Keberagaman Indonesia
Sementara Kusnendar, salah satu korban peristiwa 65, mewakili IPT menerima penghargaan. Tahun lalu IPT menggelar people tribunal di Den Haag Belanda dengan menghadirkan para saksi dan korban peristiwa 65.
Hasil keputusan final sidang Pengadilan Rakyat Internasional (IPT) di Den Haag menyatakan Indonesia bertanggung jawab atas 10 tindakan kejahatan HAM berat yang terjadi pada 1965-1966.
Juri penghargaan Suardi Tasrif yang terdiri dari Nezar Patria (Dewan Pers), Ignatius Haryanto (Lembaga Studi Pers dan Pembangunan /LSPP dan Luviana (penerima Tasrif Award 2013), mengatakan yang diperjuangkan kelompok dan komunitas ini merupakan reaksi karena negara diam dan tidak dapat memberikan perlindungan terhadap warganya.

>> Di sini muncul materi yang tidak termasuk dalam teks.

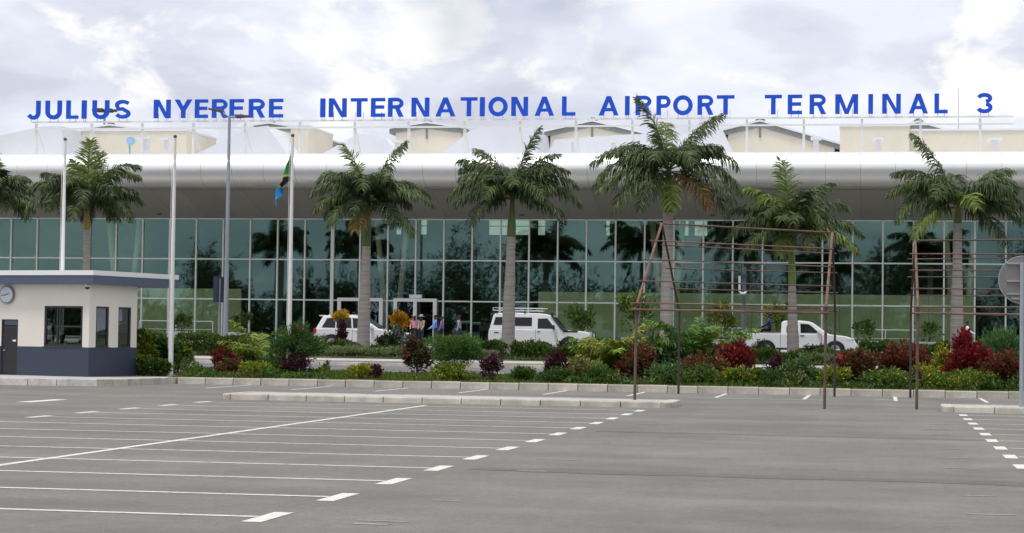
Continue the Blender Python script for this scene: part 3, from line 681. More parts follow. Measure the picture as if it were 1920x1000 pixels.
# round sign seen from behind, on the right-hand island
YSG = 54.2; p = at_y(1919, 525, YSG); xp = at_y(1916, 600, YSG).x
rs = empty('road_sign', (xp, YSG, .15), 'large round road sign seen from behind on the right island', 'sign'); rr = 46*ppm(1900, YSG)
MB().cyl((p.x, YSG+.10, p.z), (p.x, YSG+.115, p.z), rr, rr, 40).build('disc', M_SIGNB, rs)
b = MB(); n = 40
for k in range(n):
    a, c = 2*math.pi*k/n, 2*math.pi*(k+1)/n
    b.cyl((p.x+rr*math.cos(a), YSG+.105, p.z+rr*math.sin(a)), (p.x+rr*math.cos(c), YSG+.105, p.z+rr*math.sin(c)), .012, .012, 5)
b.build('rim', M_POLEG, rs)
MB().cyl((xp, YSG, .1), (xp, YSG, Z_at(1916, 492, YSG)), .055, .055, 12).build('post', M_POLEG, rs)
for py in (494, 527, 551, 560):
    z = Z_at(1900, py, YSG); b = MB(); l = .42 if py != 560 else .3; b.box(p.x-l, p.x+l, YSG+.062, YSG+.098, z-.022, z+.022); b.build('bracket', M_RIM, rs)

# ================================================================== RUSTY SHADE FRAMES
def pipe(b, a, c, r): b.cyl(a, c, r, r, 8); return b
def shade(x0, x1, yf, yb, ze, zr, label, left_base=.155, npur=4, right=True, tilt=0.):
    t = empty('shade_frame', ((x0+x1)/2, (yf+yb)/2, 0), label, 'frame', 'bare pipe shade frames in the car park'); ym = (yf+yb)/2
    ends = [x0, x1] if right else [x0]
    for k, x in enumerate(ends):
        zf = left_base if k == 0 else 0
        pipe(MB(), (x, yf, zf-.02), (x+.02, yf, ze), .038).build('post', M_RUST, t); pipe(MB(), (x, yb, -.02), (x, yb, ze), .038).build('post', M_RUSTD, t)
        zr_ = zr+(tilt if k == 0 else -tilt); pipe(MB(), (x+.02, yf, ze), (x+.03, ym, zr_), .038).build('rafter', M_RUSTR, t); pipe(MB(), (x, yb, ze), (x+.03, ym+.09, zr_), .034).build('rafter', M_RUSTD, t)
        if k == 0: pipe(MB(), (x+.06, yf+.25, ze-.5), (x+.06, yf+.7, ze+.25), .025).build('knee_brace', M_RUST, t)
    xa, xb = x0-.15, x1+.12
    pipe(MB(), (xa+.1, ym+.04, zr+.02+tilt), (xb, ym+.04, zr+.02-tilt), .026).build('ridge_pipe', M_RUST, t)
    for k in range(npur):
        f = (k+.02)/npur
        zf = ze+(zr-ze)*f; off_ = .055
        pipe(MB(), (xa, yf+(ym-yf)*f-off_, zf+off_+tilt*f+random.uniform(-.02, .02)), (xb, yf+(ym-yf)*f-off_, zf+off_-tilt*f-.04*(tilt > 0)+random.uniform(-.02, .02)), .019).build('purlin', random.choice([M_RUST, M_RUSTR]), t)
        pipe(MB(), (xa, yb+(ym-yb)*f+off_, zf+off_+tilt*f+random.uniform(-.03, .03)), (xb, yb+(ym-yb)*f+off_, zf+off_-tilt*f+random.uniform(-.03, .03)), .019).build('purlin', M_RUST, t)
    pipe(MB(), (xa, yf-.05, ze-.12), (xb, yf-.05, ze-.16), .028).build('eave_pipe', M_RUSTR, t)
    return t
zr1 = (Z_at(1240, 420, 60)+Z_at(1562, 438, 60))/2
FL1 = at_z(1195, 748, .155); FR1 = at_z(1545, 768, 0)
shade(FL1.x, FR1.x, 54.0, 66.0, 2.68, zr1, 'rusty pipe shade frame standing left of the round sign, palm trunks behind', tilt=.13)
shade(.98, 8.2, 55.0, 66.2, 2.68, Z_at(1709, 449, 60.5), 'rusty pipe shade frame cut off by the right edge behind the round sign', left_base=0, tilt=-.05)

# ================================================================== VEGETATION
def unit(a): return a/np.maximum(np.linalg.norm(a, axis=-1, keepdims=True), 1e-9)
GAIN = 1.35
C_R0 = np.array(_r0); C_F0 = np.array(_f0)
def frond_mesh(az, el, Ln, droop, tint, base, nl=95, lmax=.85, twist=0., dr=1.0, wk=1.0):
    """one pinnate frond; az 0 = picture right, 90 = away; returns verts, quads, tints"""
    d0 = C_R0*math.cos(R(az))+C_F0*math.sin(R(az)); N = 26; pts = [np.array(base, float)]; tans = []
    for k in range(N):
        s = (k+.5)/N; e = R(el-droop*s**1.35); w = R(twist)*s
        dd = d0*math.cos(w)+np.array([-d0[1], d0[0], 0])*math.sin(w)
        t = dd*math.cos(e)+np.array([0, 0, math.sin(e)]); tans.append(t); pts.append(pts[-1]+t*Ln/N)
    pts = np.array(pts); tans = np.array(tans+[tans[-1]]); side = np.array([-d0[1], d0[0], 0.])
    V = []; Q = []; T = []
    # rachis
    rr = np.linspace(.035, .006, N+1)
    up = unit(np.cross(side[None, :], tans)); ring = []
    for k in range(N+1):
        for c, s_ in ((1, 0), (0, 1), (-1, 0), (0, -1)): V.append(pts[k]+(side*c+up[k]*s_)*rr[k])
    for k in range(N):
        for j in range(4):
            Q.append((4*k+j, 4*k+(j+1) % 4, 4*k+4+(j+1) % 4, 4*k+4+j)); T.append(np.array([.10, .12, .035]))
    o = len(V)
    s = np.linspace(.13, .99, nl); idx = s*N; i0 = np.minimum(idx.astype(int), N-1); fr = (idx-i0)[:, None]
    P = pts[i0]*(1-fr)+pts[i0+1]*fr; TT = tans[i0]; UU = up[i0]
    VV = []; QQ = []; TN = []; cnt = 0
    for sg in (-1, 1):
        n = len(P); lift = rng.uniform(-.45, .8, (n, 1)); fw = .45+.6*s[:, None]**2+rng.normal(0, .08, (n, 1))
        d = unit(sg*side[None, :]*rng.uniform(.75, 1.0, (n, 1))+TT*fw+UU*lift)
        ln = lmax*np.clip(np.sin(np.pi*(.12+.80*s)), .12, 1)[:, None]**.7*rng.uniform(.8, 1.12, (n, 1))
        down = np.array([0, 0, -1.]); dd = dr*rng.uniform(.35, 1.15, (n, 1))
        p1 = P+d*ln*.42; d2 = unit(d+down*dd); p2 = p1+d2*ln*.34; d3 = unit(d2+down*dd*1.1); p3 = p2+d3*ln*.24
        wv = unit(TT*.9+UU*rng.normal(0, .4, (n, 1))); w = rng.uniform(.022, .036, (n, 1))*wk
        blk = np.stack([P-wv*w*.6, P+wv*w*.6, p1-wv*w, p1+wv*w, p2-wv*w*.8, p2+wv*w*.8, p3-wv*w*.15, p3+wv*w*.15], 1)
        VV.append(blk.reshape(-1, 3)); b0 = (np.arange(n)*8)[:, None]+cnt
        q = np.concatenate([b0+np.array([[0, 1, 3, 2]]), b0+np.array([[2, 3, 5, 4]]), b0+np.array([[4, 5, 7, 6]])]); QQ.append(q); cnt += n*8
        tn = np.array(tint)[None, :]*rng.uniform(.65, 1.35, (n, 1))+rng.normal(0, .004, (n, 3)); TN += [tn, tn, tn*1.06]
    V = np.concatenate([np.array(V)]+VV); Q = np.concatenate([np.array(Q)]+[q+o for q in QQ]); T = np.concatenate([np.array(T)]+TN)
    return V, Q, np.maximum(T, .003)
PG, PGL, PGD, PDEAD = (.080, .112, .038), (.15, .20, .045), (.050, .074, .028), (.30, .23, .07)
def palm(pxb, pxc, pyc, Y, pyshaft, fronds, label, shaft_col=(.10, .15, .03), r_b=.33, r_t=.23, lmax=.85, nfill=6):
    zb_ = G(Y); base = Vector((X_at(pxb, Y), Y, zb_)); top = at_y(pxc, pyc, Y); sh = at_y(pxc, pyshaft, Y) if pyshaft else top
    t = empty('palm_tree', base, label, 'palm', 'royal palms in front of the terminal')
    # trunk lathe with leaf-scar rings
    h = sh.z-zb_; n = 16; K = max(20, int(h/.12)); b = MB(); ax = (top.x-base.x)/(top.z-zb_)
    for k in range(K+1):
        u = k/K; z = h*u; rad = (r_b+(r_t-r_b)*(u**.8))*.84+.035*math.exp(-((u-.35)/.25)**2)+(.12*math.exp(-u*14)); rad += (.012 if k % 2 else -.010)
        for j in range(n):
            a = 2*math.pi*j/n; b.v.append((ax*z+rad*math.cos(a), rad*math.sin(a), z-.08))
    for k in range(K):
        for j in range(n): b.f.append((k*n+j, k*n+(j+1) % n, (k+1)*n+(j+1) % n, (k+1)*n+j)); b.m.append(0)
    b.build('trunk', M_TRUNK, t, local=True, smooth=True)
    if pyshaft:
        hs = top.z-sh.z; b = MB(); K = 8
        for k in range(K+1):
            u = k/K; rad = r_t*.9*(.98+.1*math.sin(math.pi*min(1, u*1.6)))*(1-.5*u)
            for j in range(n):
                a = 2*math.pi*j/n; z = h+hs*u*1.05; b.v.append((ax*z+rad*math.cos(a), rad*math.sin(a), z-.06))
        for k in range(K):
            for j in range(n): b.f.append((k*n+j, k*n+(j+1) % n, (k+1)*n+(j+1) % n, (k+1)*n+j)); b.m.append(0)
        b.build('crownshaft', mat('crownshaft_%02d%02d' % (shaft_col[0]*99, shaft_col[1]*99), shaft_col, .45, var=.15, vscale=2, stretch=(1, 1, .3)), t, local=True, smooth=True)
    tz = top.z-zb_; c = np.array([ax*tz, 0, tz-.06])
    fill = random.Random(int(pxb)); mean = sum(f[2] for f in fronds)/len(fronds)
    for k in range(nfill): fronds = fronds+[((k*360/nfill+fill.uniform(-18, 18)) % 360, fill.uniform(15, 74), mean*fill.uniform(.72, .98), fill.uniform(55, 95), fill.choice([PG, PGD, PGD]))]
    for (az, el, Ln, dp, tn) in fronds:
        V, Q, T = frond_mesh(az, el, Ln, dp, tn, c+np.array([0, 0, -.12 if el < 20 else 0]), lmax=lmax, twist=random.uniform(-18, 18), dr=.35 if el > 72 else 1.0)
        np_mesh('frond', V, Q, T, M_PALM, t)
    return t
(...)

Diskriminasi juga dialami oleh mereka termasuk larangan untuk berekspresi di ruang publik, tambah mereka. Tahun lalu penghargaan Suardi Tasrif diberikan kepada sutradara Joshua Oppenheimer dan co sutradara yang dirahasiakan namanya yang membuat film tentang peristiwa 65, “The Act of Killings” dan “The Look of Silence,”.
Tasrif merupakan seorang wartawan dan pengacara, yang membantu pendirian Lembaga Bantuan Hukum Jakarta 1971.
Dalam acara itu diberikan juga Anugerah SK Trimurti, kepada Siti Khadijajh, seorang perempuan yang sejak bertahun-tahun bekerja memberdayakan kaumnya, juga para buruh perempuan buruh kebun, melalui berbagai program di radio komunitas Hapsari.
“Ia juga memberdayakan kaum buruh kebun untuk melek internet, agar mereka bisa secara sehat mencari dan mengelola informasi yang di era sekarang bisa sangat menjebak. Informasi yang didapat: kenaikan harga, keadaan buruh, kekerasan seksual, bahkan juga menu makanan, didiskusikan, dibahas juga di radio komunitas Hapsari, oleh kaum perempuan buruh itu, disiarkan secara langsung,”ungkap juri yang terdiri dari Mariana Amirudin (Komnas Perempuan) Misiyah (Institut KAPAL Perempuan) dan Ging Ginanjar (BBC Indonesia).
Resepsi ulang tahun ke 22 AJI dipuncaki dengan orasi kebudayaan dari Menteri Agama Lukman Saifuddin, yang memapar antara lain, Indonesia merupakan bangsa yang becirikan kemajemukan dan keberagaman, namun belakangan didera berbagai ancaman dari kalangan yang hendak memaksakan keseragaman.